私たちは、歴史の中に特別に記録されて後世の人にも読まれるような出来事を経験するとは限らず、むしろそのような人は少数だと言えるでしょう。けれども、私たちはこのエステル記に記されているような、神の摂理を信じるものです。それは私たちの願望ではなく、神の御心が実現してゆく過程の中で働きます。しかし同時に神の民のために働くものでもあります。当座は、喜ばしいこととは思えないこともあるでしょう。例えばエステルはペルシャの王の妃に選ばれましたが、人間的に考えれば、好きでもない王様と無理に結婚させられた、という感情を持ったかも知れません。しかしそのような中でも、神を信じて生き、日々を過ごしていたはずです。エルサレムから異国の地へ連れて来られ、両親も亡くなっており、孤独な中でモルデカイに引き取られ、自分の人生は何であろうかと嘆いたかもしれません。しかし、それでも神への信仰によって生きていたのです。
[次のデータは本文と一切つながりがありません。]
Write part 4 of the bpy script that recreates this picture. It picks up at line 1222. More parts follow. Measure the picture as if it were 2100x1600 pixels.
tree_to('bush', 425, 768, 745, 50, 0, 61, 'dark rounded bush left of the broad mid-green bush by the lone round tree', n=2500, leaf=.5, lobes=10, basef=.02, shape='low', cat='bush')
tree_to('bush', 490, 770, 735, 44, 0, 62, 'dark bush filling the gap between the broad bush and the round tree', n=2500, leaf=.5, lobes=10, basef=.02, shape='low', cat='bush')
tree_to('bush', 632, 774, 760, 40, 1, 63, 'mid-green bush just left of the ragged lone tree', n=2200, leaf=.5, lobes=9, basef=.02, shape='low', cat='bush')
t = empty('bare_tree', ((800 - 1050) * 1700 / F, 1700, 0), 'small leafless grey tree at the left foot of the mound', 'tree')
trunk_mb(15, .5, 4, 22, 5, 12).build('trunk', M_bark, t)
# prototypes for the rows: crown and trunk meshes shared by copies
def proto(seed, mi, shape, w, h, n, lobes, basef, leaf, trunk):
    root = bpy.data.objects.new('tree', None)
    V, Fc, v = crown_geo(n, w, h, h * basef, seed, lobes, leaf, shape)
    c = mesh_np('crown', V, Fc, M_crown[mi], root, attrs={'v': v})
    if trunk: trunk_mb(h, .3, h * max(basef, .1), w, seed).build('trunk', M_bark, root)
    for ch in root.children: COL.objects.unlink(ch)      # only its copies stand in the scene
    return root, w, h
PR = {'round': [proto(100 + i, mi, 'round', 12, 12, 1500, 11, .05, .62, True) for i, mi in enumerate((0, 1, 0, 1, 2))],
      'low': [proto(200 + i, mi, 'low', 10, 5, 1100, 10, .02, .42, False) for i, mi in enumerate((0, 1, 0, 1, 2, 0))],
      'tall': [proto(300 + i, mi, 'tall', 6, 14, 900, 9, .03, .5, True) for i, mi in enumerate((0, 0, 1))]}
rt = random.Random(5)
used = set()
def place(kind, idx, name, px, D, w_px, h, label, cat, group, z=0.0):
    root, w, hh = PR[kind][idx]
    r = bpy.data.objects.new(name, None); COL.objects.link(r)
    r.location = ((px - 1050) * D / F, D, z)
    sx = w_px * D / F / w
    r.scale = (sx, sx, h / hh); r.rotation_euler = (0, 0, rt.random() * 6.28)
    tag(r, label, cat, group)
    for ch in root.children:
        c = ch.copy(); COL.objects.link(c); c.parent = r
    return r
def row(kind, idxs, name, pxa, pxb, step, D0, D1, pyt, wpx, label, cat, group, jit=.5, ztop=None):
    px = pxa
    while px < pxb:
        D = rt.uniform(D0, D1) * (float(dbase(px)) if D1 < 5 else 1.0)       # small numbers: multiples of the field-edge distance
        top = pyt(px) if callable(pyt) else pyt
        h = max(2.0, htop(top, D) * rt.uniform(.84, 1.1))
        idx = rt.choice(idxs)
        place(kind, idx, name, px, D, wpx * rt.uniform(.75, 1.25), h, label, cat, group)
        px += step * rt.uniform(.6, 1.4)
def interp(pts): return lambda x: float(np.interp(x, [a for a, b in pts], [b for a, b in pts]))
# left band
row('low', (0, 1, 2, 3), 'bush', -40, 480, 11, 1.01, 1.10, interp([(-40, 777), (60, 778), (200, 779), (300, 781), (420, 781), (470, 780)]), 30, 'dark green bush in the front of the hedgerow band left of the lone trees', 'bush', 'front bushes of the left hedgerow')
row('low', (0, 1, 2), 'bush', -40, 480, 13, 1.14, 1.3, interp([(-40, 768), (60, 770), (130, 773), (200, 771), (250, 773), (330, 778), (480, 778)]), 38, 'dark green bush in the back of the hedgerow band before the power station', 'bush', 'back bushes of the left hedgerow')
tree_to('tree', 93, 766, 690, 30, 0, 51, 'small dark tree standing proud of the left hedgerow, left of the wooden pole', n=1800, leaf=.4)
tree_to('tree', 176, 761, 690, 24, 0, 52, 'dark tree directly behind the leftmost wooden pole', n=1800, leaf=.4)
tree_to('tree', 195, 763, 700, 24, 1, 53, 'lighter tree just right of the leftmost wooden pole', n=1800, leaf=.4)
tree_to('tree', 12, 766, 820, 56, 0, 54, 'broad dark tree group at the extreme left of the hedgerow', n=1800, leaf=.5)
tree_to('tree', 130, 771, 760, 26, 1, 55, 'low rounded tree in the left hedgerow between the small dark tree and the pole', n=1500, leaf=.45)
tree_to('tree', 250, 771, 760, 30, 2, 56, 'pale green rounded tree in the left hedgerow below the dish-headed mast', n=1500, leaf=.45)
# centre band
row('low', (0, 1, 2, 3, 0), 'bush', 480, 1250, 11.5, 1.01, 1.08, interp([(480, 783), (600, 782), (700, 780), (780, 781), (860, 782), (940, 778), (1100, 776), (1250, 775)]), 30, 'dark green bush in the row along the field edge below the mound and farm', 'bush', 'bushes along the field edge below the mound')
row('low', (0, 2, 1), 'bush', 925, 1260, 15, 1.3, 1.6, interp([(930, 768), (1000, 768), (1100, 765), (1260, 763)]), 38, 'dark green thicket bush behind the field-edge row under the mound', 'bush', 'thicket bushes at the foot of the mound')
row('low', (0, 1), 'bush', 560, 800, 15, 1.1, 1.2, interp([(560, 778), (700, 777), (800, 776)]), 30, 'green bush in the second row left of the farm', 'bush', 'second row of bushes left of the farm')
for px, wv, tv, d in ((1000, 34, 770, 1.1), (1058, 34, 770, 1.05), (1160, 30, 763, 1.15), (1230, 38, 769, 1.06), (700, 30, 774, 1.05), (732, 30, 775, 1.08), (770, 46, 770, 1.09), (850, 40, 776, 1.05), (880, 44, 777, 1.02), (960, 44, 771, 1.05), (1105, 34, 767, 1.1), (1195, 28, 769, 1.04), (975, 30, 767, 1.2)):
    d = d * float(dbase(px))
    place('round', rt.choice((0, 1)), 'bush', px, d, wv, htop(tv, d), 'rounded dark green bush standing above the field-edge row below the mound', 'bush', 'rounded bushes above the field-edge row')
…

 今日、私たちが神を信じ、イエス・キリストを救い主、主と仰いで生きていることは、その中に神の摂理の御業とご計画が詰め込まれている、と言えるのです。どこで生まれてどこに住んで、どこに移り住んで、誰と生活を共にして、いつどこで主イエスに出会い、教会に導かれたか。全ては神の御手にあります。そのことを改めて覚えて主の恵みとご計画を顧み、感謝と讃美をささげ、信仰の道における主への信頼と服従の思いを新たにしましょう。